Em “O outro pé da sereia”, duas épocas distantes entrelaçam-se numa estória de grande beleza, na tentativa de encontrar o fio condutor que une a cultura emanada de África, no tempo do tráfico negreiro, e disseminada por outros continentes.
Neste romance de Mia Couto do início da primeira década do novo milénio, vencedor do Prémio Literário do Brasil no ano de 2007, o tema principal é a condição humana, a (des)igualdade de género e o inter-culturalismo versus o relativismo cultural. O romance é constituído por duas estórias paralelas, separadas por um abismo temporal de cinco séculos. Numa delas, passada a bordo de um navio negreiro que faz a travessia do Índico de Goa à Costa Oriental africana, viaja o Padre Manuel Antunes, cuja alma sofre uma estranha metamorfose: está a “mudar de raça”.

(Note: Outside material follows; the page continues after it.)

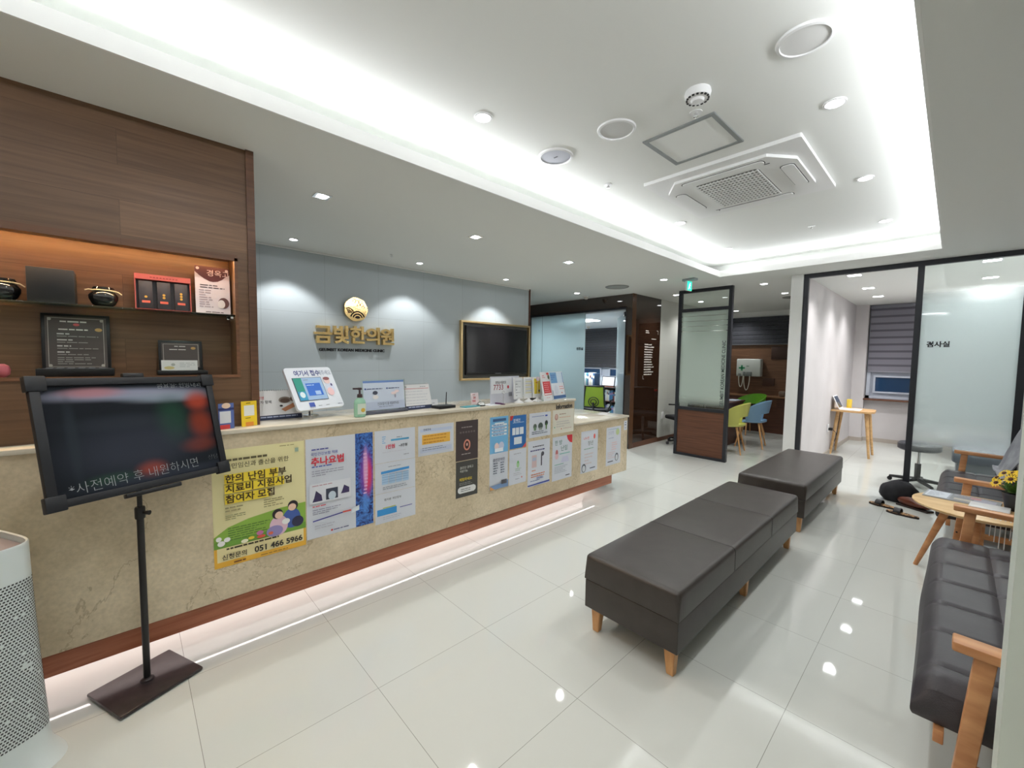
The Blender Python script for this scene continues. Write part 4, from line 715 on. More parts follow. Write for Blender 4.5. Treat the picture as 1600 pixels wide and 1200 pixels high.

Isto é, identifica-se cada vez mais, com a cultura e o estilo de vida que os portugueses desejam dominar. Esta transformação, subtil de início, mas cada vez mais evidente à medida que prossegue a viagem, proporciona sérios atritos com D. Gonçalo da Silveira, o Inquisidor, membro da Companhia de Jesus, encarregue de transportar uma estátua de madeira que representa a imagem da Virgem Maria. Esta estátua causa enorme perturbação entre os escravos, que viajam no porão do referido do navio, por associarem aquela figura feminina à divindade das águas, dos mares e dos rios – Kianda – aquela que no panteão dos orixás brasileiros corresponde à deusa- sereia Iemanjá.
A outra estória é passada no tempo presente na narrativa, em 2002, em Moçambique, e protagonizada é a jovem Mwadia Malunga, filha da ex-costureira Constança e de Edmundo Capitani, reformado do antigo Exército Colonial. Constança casa em segundas núpcias com o alfaiate de origem goesa, Jesustino, encetando uma vida de sucessivas desilusões.
A nota dominante no discurso narrativo de Mia Couto continua a ser o realismo mágico, onde as coisas são e, ao mesmo tempo, não são. Por este motivo, não sabemos se as personagens, mesmo as do tempo presente, tanto em Antigamente como em Vila Longe, estão de facto vivas ou não.